Wednesday, April 22, 2020

The Problem, The Pitfall, The Vicious Circle, and The Solution

Don't say I'm never terse.


Insight: People can be surprisingly awful and superficial and neurotic and dumb, etc.

Pitfall: People who've noticed this very often falsely assume that noticing means they're better. Sorry, no, it just means you're observant.

Common countermeasures: Contempt, disconnection, selfishness, condescension, disrespect, anger, bitterness, etc. I.e. typical human awfulness (the vicious circle personified).

Solution: Curiosity! Ponder: How did it happen? How does it look from inside their heads (i.e. their framing)? How am *I* awful? Can I view myself from a 30,000 foot view, with detachment? How can I help? How can I break the cycle? How can I "be the change"? What's proper conduct in a world where people willfully bring stress and suffering upon themselves (and, collaterally, others)?




From Waiting for David Copperfield:
I'm explaining why help seldom seems to arrive; why you often feel left high and dry; why the heavens appear to have forsaken you. It's because you insulate yourself from your desired result. You actively repel surprise via your boredom. You overlook serendipitous opportunity while obsessing over your sad stories. And you are absolutely rotten at spotting the magicians and angels delivered in response to your hopes and prayers.

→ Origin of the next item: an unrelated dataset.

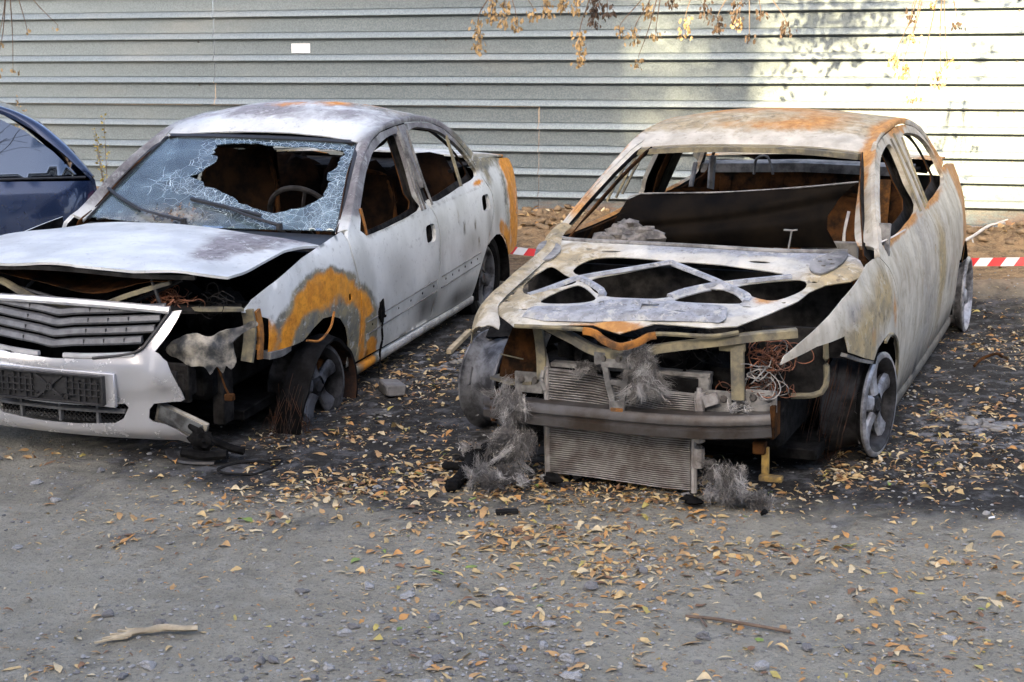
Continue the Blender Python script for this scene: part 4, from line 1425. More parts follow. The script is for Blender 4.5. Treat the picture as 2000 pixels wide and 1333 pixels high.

None of this leaves me embittered. I've recognized a great big critical fact: god (or whatever you prefer to call the deepest frame of awareness; I certainly don't mean some supernatural guy up on a cloud) gets exactly the same treatment, so why would I expect better?

We humans shuffle through our blinkered existence, lost in mental drama, amid this gorgeous paradise planet, a miraculously lush sanctuary in a coldly inhospitable universe, blessed with trees (if trees had never existed and sprung up overnight, people would be driven insane by the beauty) and life-giving oxygen and sunshine and delicious food and refreshing water and all the immersive storylines we could dream of, all of it tailored to our every need (including our need for challenge, violence, and heartbreak) and permeated with heartbreaking love. Yet we scarcely notice. We're jaded, bored, and impatiently awaiting Something Better. We live in eternal anticipation - of our next big win, of momentary gratification, and of the arrival, finally, of "The Answer". We pray for help and then spurn the responders. We even actually have the gall to demand a messiah.

Yet not once have I heard a voice blasting down from the skies: "Attention ungrateful shitheads! How about taking a look at those trees for just like two seconds?" There's never a trace of whining about our endlessly oblivious lack of appreciation. God (or whatever) is like a stoic silent grandmother perpetually serving insanely delicious soup to ungrateful family members lost in fake mental drama who distractedly trudge out of the kitchen with nary a word or smile....yet she quietly feels deeply satisfied knowing that, at some level, they've been nourished.

At some level they've been nourished.